研修の企画は、まず「目的」と「実施内容」と「目標」の3つを考える必要があります。
※なお、通常の「目的」「目標」の意味や定義とは、異なっております。これまでお客様との対話から、以下のように定義した方が理解されやすかったためです
研修の目的、実施内容、目標
まず「研修の目的」とは「何のために、研修を行うのか?」です。例えば、新入社員が受ける「社会人マナー研修」であれば、「配属前に、社会人としての基本的な心構えとマナーの重要性を理解することが必要なため」といったところでしょうか。
次に「実施内容」とは「『目的』に対して、何を行うか?」です。先ほどの新入社員研修であれば、「社会人のマナー」や「ホウ・レン・ソウの定義」など研修カリキュラムの内容にあたります。
最後に「研修の目標」とは「『実施内容』によって、どんなことができるようになるか?到達できるか?」です。「社会人としての挨拶や言葉遣いができる」「ホウ・レン・ソウの違いを説明できる」など、研修実施後の到達点や基準点になります。
研修の「目標」が曖昧?!
このうち、「お客様」も、「研修会社」も、共に不明確のまま、研修を実施していることがあります。
それは、「研修の目標」です。
研修の「目標」が、「目的」や「実施内容」と”同じ”であったり、境界が曖昧だったりすることが多いのです。
そもそも「目的」には、組織の方向性や意図のような大きな事柄が設定されるものです。

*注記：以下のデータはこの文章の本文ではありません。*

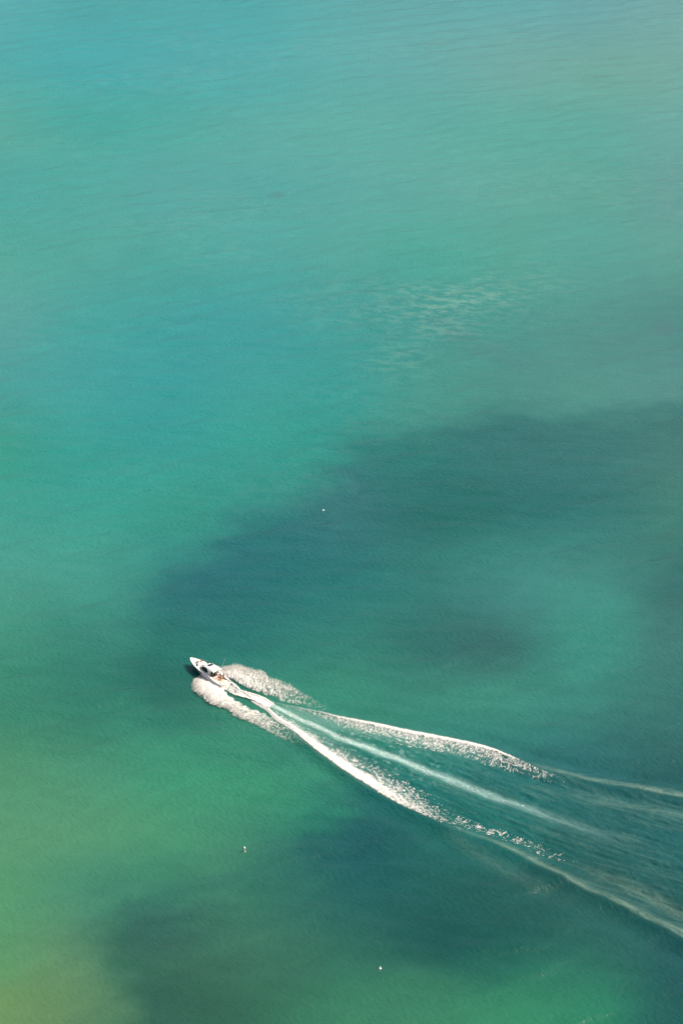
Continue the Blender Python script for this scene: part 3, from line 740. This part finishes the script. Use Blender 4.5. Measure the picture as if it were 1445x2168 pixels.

「何の為にこういう教育を行うのか?」という問いに対する「答え」でもあります。たとえば「厳しい状況下でも対応できるように、○○の知識やスキルを身に付けてほしい」という感じです。
しかし、「目的」はあくまで「方向性」です。走ることで例えるとするならば、「どちらの向きに走り出すか」であって、目標である「どこまで走るか」ではありません。
一方「実施内容」は、「何を研修で扱うか」という「メニュー」にすぎません。走ることでたとえれば、「手段や方法の紹介」と「走るための練習内容」です。やはり「どこまで走るのか」ではありません。
当然、研修は、受講者が成長しなければ意味がありません。
だから、「目的」や「実施内容」から「研修の結果、どんな成長を想定するのか」を考え、定義する必要があります。これが「目標」です。「目的」や「実施内容」とは別物なのです。
「目標」はお客様と研修会社が一緒に考えるもの
「目的」は「方向性(教育する理由)」です。だから当然、お客様で考えていただくものです。
一方「実施内容」は「目的」という理由や要望を受けて、「何を行うか?」を研修会社が考えるものです。
・・・では、「目標はどちらが考えるのでしょうか?」
私は「目標」はお客様と研修会社が一緒に考えるものだと思ってます!!
そのためには、あなたも「研修の目標」を考え、「中途半端な研修会社」の掲げる「あいまいな目標」に誤魔化されないようにする必要があります。
具体的には以下の3つを行ってください。
①あなたも「研修目的」(研修を行う理由)から「研修の目標」を立ててください。
②研修会社の提案書や企画案(これが「実施内容」)を読んで、「こちらの想定した目標を達成できる内容か?」を検討してください。
③研修会社の担当営業から「研修会社が想定した目標」を訊きだし、「曖昧さがないか」をチェックしてください。
研修毎に「目標」が明確になれば、研修後に「どの程度目標を達成できたか?」「不十分な点があれば、次の研修ではどんな実施内容が良いか」「それとも研修以外の教育が必要か?」などが自然に気付くようになります。こうして、御社の社員教育がどんどんブラッシュアップされることになるのです。